Typically, Quirky releases two new products per week. Until very recently, those could’ve been almost anything from shower caddies to spatulas. But the rush to develop new iPhone accessories is part of Quirky’s new mission: to launch a series of new verticals on the site and for the company’s product line, starting with Apple (AAPL) accessories.
Ultimately, Quirky will roll out a new product each week in each of its new verticals, as well as the two “general” releases. The company just raised a $68 million Series C to help them along.
The entire office wraps around one glass-enclosed workshop composed of two connected spaces. The dirty room contains the power tools, and is typically covered in sawdust. Goggles and WPA posters urging workplace safety hung side by side on the way. Then, down a pair of stairs, is the clean room, which holds the 3D printers, sewing machines, and the like. As we descended, PR honcho Jaime Yandolino paused and, surveying the paper-littered tables, admitted, “The view from here just shows the aftermath.”
The larger of Quirky’s 3D printers–nicknamed “Bertha”–was originally installed when the company was based on Bleecker and Broadway. She got her name because she didn’t fit up the stairs, requiring Quirky to close down Broadway and “haul this big girl up the side of the building,” said Ms. Yandolino, like a piano in a Bugs Bunny cartoon.
The night before, there’d been 200 people bustling about the office, for a special edition of Quirky’s standard Thursday night evaluation meetings. “Invention ambassador” Andrew Erlick–who, prior to Quirky, developed and sold a device for laser light shows to haunted houses–explained that each of the chosen ideas for Apple accessories had progressed through its own development process.
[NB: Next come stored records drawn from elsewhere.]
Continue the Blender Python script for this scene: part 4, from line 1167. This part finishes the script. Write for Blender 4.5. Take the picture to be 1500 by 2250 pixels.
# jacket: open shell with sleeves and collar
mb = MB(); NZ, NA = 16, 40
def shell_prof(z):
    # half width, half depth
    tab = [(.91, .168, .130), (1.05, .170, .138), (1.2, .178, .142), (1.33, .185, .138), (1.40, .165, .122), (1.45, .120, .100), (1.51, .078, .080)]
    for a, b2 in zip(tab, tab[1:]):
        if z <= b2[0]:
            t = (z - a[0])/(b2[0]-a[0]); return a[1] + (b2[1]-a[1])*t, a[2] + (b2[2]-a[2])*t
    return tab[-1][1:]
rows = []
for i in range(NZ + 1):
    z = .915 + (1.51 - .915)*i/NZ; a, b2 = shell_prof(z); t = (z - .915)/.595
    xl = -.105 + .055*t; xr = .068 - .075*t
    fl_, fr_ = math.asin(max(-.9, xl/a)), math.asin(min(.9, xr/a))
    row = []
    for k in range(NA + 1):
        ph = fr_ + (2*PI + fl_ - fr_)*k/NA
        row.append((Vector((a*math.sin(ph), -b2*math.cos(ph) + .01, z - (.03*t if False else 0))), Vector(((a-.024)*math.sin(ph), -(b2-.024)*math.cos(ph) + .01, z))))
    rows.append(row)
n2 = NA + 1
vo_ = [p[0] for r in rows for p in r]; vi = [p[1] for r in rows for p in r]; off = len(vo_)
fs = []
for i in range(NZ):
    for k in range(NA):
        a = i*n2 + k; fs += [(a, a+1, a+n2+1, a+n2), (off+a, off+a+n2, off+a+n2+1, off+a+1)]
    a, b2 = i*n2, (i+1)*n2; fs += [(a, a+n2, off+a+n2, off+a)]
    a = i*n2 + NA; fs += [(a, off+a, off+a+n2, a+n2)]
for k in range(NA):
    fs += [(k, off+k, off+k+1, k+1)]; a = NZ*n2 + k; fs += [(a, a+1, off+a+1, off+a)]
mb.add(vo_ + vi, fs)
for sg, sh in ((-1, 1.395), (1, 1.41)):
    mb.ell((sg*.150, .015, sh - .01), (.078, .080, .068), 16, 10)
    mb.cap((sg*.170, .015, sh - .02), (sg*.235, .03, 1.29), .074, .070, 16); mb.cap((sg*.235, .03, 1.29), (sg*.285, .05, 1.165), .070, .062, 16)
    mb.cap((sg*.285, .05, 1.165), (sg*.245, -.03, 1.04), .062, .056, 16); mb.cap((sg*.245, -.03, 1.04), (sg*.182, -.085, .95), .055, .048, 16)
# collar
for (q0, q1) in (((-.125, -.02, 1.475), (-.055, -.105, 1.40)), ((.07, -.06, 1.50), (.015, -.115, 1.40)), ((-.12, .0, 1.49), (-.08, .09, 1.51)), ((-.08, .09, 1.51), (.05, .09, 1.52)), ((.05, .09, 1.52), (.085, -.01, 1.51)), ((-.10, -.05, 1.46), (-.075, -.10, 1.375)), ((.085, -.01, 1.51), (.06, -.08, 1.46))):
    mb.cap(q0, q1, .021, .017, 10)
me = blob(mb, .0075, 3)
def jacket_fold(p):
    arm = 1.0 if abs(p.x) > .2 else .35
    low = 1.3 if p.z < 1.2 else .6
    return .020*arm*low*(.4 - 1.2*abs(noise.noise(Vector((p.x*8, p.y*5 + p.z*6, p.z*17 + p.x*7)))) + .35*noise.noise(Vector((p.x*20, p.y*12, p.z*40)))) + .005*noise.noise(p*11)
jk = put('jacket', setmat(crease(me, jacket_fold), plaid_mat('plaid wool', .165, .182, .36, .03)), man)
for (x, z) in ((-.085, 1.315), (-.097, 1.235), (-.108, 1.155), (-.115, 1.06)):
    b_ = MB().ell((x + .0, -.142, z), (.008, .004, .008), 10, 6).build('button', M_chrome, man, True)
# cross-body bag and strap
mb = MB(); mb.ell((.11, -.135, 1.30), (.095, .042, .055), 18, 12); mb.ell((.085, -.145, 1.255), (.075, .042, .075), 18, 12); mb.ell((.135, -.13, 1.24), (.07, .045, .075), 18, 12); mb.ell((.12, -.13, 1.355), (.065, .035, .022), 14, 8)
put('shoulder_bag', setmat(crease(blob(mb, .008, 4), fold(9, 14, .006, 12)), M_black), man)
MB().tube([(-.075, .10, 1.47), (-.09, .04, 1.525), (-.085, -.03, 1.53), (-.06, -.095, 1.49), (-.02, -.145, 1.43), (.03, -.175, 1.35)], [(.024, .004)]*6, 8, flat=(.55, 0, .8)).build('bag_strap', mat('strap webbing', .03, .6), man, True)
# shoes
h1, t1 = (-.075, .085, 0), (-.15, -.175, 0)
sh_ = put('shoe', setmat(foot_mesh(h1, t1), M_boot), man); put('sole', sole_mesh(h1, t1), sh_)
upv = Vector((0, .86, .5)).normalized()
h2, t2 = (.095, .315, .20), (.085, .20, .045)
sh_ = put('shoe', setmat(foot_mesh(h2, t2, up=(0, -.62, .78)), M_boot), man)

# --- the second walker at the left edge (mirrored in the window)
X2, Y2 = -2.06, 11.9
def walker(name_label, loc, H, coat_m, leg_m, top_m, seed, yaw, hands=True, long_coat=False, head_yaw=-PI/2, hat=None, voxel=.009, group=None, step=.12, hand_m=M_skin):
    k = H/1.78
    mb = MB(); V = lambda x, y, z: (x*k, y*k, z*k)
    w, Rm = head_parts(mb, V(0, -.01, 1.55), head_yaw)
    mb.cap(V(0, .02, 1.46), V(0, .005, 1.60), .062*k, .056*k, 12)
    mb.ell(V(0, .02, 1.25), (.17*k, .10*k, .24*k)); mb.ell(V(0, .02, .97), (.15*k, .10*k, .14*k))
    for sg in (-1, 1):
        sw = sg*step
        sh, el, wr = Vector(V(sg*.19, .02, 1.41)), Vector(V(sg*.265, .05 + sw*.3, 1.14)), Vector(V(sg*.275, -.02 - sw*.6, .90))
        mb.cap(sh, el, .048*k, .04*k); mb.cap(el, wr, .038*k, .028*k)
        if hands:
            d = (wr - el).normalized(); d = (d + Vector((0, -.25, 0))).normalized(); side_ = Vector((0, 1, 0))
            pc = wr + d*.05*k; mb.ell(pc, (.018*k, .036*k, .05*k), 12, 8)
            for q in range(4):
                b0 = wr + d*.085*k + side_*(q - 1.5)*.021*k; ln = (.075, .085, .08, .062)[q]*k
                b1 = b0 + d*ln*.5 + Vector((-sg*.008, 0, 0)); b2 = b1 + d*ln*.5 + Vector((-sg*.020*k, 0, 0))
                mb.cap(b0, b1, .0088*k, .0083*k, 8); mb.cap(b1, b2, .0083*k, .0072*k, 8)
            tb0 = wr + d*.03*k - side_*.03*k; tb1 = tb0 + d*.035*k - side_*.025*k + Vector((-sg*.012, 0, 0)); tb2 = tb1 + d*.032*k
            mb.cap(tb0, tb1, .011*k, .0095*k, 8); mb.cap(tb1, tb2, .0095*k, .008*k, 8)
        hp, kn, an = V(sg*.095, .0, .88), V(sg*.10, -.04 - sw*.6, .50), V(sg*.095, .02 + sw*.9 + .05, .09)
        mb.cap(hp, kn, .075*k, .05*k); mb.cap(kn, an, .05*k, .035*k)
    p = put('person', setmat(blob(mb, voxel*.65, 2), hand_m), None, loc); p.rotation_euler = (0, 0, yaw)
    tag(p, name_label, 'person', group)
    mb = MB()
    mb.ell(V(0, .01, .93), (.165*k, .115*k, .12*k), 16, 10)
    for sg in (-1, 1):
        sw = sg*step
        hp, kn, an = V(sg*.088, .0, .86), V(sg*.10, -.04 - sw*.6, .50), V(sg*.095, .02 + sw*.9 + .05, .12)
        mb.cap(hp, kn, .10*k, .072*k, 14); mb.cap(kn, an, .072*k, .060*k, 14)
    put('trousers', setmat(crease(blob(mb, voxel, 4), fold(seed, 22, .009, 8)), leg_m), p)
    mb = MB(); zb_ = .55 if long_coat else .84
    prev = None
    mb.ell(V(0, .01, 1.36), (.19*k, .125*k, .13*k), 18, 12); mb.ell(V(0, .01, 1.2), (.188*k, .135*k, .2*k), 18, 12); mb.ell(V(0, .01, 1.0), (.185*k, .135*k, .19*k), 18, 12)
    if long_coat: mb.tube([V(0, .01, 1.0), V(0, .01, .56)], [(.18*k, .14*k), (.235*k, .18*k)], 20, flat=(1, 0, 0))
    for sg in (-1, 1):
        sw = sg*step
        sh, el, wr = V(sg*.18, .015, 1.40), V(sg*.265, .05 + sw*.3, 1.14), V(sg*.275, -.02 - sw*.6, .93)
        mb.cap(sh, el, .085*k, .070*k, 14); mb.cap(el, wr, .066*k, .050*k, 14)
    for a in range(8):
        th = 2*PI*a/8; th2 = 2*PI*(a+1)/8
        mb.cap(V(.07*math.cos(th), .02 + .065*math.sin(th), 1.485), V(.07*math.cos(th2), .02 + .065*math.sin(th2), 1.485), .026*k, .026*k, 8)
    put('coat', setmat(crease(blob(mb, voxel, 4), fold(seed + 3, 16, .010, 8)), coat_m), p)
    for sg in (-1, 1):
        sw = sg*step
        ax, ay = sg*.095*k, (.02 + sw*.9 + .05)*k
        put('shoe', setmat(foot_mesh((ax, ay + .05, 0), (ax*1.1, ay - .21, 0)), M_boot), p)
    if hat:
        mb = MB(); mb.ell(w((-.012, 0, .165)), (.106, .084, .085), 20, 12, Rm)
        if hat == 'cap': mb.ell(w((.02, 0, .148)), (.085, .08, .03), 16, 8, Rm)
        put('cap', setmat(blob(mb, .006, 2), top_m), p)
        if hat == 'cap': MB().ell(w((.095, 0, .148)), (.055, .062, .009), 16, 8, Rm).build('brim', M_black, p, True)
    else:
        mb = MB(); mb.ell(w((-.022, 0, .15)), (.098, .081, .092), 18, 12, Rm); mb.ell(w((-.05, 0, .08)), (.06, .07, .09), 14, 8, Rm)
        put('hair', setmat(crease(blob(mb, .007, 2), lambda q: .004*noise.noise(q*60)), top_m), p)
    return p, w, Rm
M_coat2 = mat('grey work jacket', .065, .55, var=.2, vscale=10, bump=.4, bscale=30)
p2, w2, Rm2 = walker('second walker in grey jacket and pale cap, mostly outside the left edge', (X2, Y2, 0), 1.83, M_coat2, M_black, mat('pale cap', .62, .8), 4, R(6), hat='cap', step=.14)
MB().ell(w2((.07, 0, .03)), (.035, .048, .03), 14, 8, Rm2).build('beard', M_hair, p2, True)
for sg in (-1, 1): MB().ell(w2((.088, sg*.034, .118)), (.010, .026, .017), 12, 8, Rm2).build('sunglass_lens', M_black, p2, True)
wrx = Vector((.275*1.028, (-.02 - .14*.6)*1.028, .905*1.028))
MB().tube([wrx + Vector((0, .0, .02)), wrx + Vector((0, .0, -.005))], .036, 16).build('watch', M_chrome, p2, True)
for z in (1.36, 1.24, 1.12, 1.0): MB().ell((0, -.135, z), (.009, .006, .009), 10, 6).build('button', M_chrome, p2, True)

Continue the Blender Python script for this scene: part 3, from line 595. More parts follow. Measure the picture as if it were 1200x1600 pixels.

Features and characteristics were hashed out. Then, once refined, concepts were handed over to a designer to execute.
Quirky’s standard development process is a little less hell-for-leather. Normally the rate of submissions is more like 1,500 per week. The most promising are upvoted and evaluated by members of the Quirky online community, then evaluated by the company’s in-house experts.
Mr. Erlick walked Betabeat through a massive wall of products, separated out by their various stages of development, from exploration (the very earliest stages of tire-kicking) to pricing (where the product is fleshed out and its marketability is evaluated) to production (where Quirky starts really investing resources). The production phase is when engineers “come together and start talking about what we could do with them, to the minute details, every little inch,” he explained. From those discussion, the team at Quirky builds a prototype in-house, which might cost hundreds of thousands of dollars.
Once the prototype gets the sign off, it’s onto one of Quirky’s manufacturing partners and, ultimately, onto store shelves.
The bottleneck, it looked like, lay in the pricing section. “As we grow bigger and bigger and we sign on more retailers, those products will hopefully find a home,” Mr. Erlick noted.
Quirky is hoping that its new verticals-based approach will be a better way to connect experts with producs they actually give a crap about. “We’ll have professionals that have worked in that field before, you know–if you have a person who’s working in kitchen products, engineering and designing, you want that person to give their opinion and surface his best ideas.”
And, of course, the contest leaves Quirky with quite a backlog of invention ideas to feed the beast that is that new line of Apple accessories–especially considering that charger connector is now completely different, rendering many older items so much garbage. “All of those ideas and every idea that ever gets submitted to Quirky, we have in our ‘vault,’ our archive,” explained Mr. Erlick. “If a retailer comes to us and says, ‘Hey I really want this,’ we could look at our archive and see what’s out there.”